• [Work to do]: Reproduce, please, only the lines from the first line below to the line containing "me = mesh_from('drip_tip', tipV, tipF, [M_tip]);", inclusive.

::::::

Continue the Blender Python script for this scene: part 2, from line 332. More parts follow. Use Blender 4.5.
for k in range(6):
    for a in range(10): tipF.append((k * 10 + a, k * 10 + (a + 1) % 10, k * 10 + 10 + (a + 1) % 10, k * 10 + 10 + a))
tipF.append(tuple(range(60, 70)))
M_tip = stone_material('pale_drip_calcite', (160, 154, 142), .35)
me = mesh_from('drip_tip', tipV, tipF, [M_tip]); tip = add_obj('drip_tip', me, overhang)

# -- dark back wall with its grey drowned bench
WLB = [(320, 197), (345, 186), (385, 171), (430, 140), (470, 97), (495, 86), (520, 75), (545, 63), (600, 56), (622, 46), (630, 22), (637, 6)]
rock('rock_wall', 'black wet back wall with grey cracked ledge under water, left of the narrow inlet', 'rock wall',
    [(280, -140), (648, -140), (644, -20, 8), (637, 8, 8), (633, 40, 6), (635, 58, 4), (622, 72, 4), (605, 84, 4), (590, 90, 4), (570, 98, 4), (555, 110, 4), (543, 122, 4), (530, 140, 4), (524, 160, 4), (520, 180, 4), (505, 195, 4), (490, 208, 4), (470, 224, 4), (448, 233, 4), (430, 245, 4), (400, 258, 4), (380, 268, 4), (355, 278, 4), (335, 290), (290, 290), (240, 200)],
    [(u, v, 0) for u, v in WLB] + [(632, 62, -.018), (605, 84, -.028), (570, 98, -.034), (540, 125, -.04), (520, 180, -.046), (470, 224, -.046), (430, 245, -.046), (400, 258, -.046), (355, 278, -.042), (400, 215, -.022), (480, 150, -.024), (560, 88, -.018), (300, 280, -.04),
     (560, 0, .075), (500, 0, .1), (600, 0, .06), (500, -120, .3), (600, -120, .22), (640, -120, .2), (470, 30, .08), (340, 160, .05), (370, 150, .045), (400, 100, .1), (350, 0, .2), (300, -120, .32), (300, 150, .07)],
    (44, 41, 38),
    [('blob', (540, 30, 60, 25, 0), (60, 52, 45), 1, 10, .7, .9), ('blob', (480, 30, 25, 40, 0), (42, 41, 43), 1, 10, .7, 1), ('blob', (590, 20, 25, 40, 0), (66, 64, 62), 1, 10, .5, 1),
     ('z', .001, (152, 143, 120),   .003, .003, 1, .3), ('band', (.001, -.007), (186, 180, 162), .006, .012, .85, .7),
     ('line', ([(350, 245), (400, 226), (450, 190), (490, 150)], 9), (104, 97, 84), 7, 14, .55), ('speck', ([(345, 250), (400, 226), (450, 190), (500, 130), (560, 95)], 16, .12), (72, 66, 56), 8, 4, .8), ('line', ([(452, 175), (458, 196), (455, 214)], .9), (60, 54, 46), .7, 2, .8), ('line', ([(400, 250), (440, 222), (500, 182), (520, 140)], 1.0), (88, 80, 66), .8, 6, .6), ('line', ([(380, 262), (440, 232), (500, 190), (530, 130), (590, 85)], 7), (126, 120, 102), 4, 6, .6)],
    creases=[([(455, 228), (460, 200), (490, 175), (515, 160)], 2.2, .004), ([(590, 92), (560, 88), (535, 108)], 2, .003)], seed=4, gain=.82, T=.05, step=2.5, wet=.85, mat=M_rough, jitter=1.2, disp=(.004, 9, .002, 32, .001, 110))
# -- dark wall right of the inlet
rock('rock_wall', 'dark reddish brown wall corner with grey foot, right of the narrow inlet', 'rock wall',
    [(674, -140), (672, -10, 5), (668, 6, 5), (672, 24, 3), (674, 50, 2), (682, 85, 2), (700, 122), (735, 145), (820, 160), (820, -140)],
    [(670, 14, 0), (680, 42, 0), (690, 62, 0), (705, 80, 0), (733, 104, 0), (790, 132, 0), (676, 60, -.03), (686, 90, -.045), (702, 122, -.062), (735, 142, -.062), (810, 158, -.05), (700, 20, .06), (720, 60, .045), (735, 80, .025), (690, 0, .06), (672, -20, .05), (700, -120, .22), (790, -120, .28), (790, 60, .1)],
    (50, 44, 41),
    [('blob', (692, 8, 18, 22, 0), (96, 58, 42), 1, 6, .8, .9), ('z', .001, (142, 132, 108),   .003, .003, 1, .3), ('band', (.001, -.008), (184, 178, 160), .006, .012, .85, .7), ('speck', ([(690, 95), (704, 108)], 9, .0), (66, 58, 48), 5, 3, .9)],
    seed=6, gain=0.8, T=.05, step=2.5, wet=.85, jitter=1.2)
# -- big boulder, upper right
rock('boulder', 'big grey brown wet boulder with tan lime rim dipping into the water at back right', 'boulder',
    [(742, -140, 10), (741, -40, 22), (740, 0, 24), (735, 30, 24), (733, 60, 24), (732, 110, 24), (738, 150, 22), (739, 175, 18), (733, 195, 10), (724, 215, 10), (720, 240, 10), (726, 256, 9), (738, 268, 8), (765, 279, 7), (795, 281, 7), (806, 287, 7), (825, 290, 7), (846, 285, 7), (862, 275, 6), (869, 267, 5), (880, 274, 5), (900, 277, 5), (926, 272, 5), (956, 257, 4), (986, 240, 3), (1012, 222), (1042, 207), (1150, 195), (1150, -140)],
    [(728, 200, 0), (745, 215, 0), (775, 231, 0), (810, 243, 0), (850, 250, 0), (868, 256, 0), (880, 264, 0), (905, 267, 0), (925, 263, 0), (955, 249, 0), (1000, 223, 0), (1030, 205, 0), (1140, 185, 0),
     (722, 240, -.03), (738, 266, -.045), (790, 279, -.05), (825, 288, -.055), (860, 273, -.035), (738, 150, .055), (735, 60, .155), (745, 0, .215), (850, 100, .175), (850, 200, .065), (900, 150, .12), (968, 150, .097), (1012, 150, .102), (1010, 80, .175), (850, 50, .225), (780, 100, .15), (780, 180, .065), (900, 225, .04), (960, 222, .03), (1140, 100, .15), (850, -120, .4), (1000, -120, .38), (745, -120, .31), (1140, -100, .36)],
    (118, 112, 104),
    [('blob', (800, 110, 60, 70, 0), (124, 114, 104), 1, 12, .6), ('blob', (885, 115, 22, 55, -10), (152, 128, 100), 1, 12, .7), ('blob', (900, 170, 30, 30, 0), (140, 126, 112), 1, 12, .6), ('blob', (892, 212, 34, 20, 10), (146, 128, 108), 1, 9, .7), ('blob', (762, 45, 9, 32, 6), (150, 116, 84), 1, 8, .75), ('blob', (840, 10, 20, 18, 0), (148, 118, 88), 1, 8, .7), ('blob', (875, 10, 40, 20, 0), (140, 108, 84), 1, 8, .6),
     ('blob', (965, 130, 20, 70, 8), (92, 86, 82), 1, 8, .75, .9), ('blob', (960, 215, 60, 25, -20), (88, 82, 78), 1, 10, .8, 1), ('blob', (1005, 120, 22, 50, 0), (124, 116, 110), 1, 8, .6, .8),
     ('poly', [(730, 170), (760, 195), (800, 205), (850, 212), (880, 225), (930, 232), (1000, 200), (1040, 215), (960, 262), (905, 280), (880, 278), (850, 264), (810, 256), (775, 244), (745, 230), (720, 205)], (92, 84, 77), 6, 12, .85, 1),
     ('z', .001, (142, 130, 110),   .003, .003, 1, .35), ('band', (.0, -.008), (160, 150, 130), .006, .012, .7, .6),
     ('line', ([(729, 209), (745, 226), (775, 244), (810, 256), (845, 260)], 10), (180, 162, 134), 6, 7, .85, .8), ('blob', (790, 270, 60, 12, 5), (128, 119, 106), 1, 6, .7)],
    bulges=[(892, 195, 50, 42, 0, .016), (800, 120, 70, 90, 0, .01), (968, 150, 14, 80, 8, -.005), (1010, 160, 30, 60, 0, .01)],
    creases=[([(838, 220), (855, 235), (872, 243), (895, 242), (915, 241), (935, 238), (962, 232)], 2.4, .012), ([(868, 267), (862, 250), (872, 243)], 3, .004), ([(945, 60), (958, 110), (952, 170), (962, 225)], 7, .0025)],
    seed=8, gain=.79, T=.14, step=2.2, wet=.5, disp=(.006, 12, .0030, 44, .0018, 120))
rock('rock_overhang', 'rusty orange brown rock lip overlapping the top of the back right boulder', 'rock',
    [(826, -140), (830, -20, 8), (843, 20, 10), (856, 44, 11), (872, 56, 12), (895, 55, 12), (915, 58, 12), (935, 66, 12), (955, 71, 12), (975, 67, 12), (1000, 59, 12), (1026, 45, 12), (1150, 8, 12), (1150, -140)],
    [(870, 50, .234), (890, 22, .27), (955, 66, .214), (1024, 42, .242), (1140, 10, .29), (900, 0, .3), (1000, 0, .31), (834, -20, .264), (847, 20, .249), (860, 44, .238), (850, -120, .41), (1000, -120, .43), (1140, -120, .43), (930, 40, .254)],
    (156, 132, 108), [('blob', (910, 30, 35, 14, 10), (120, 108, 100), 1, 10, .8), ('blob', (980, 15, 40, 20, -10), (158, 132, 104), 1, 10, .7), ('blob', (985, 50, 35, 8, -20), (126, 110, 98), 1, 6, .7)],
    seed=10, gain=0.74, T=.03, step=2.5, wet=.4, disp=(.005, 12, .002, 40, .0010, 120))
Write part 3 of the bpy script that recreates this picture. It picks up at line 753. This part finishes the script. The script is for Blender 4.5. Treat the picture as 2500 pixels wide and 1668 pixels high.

::::::

• [Solution]:
Continue the Blender Python script for this scene: part 2, from line 332. More parts follow. Use Blender 4.5.
for k in range(6):
    for a in range(10): tipF.append((k * 10 + a, k * 10 + (a + 1) % 10, k * 10 + 10 + (a + 1) % 10, k * 10 + 10 + a))
tipF.append(tuple(range(60, 70)))
M_tip = stone_material('pale_drip_calcite', (160, 154, 142), .35)
me = mesh_from('drip_tip', tipV, tipF, [M_tip]); tip = add_obj('drip_tip', me, overhang)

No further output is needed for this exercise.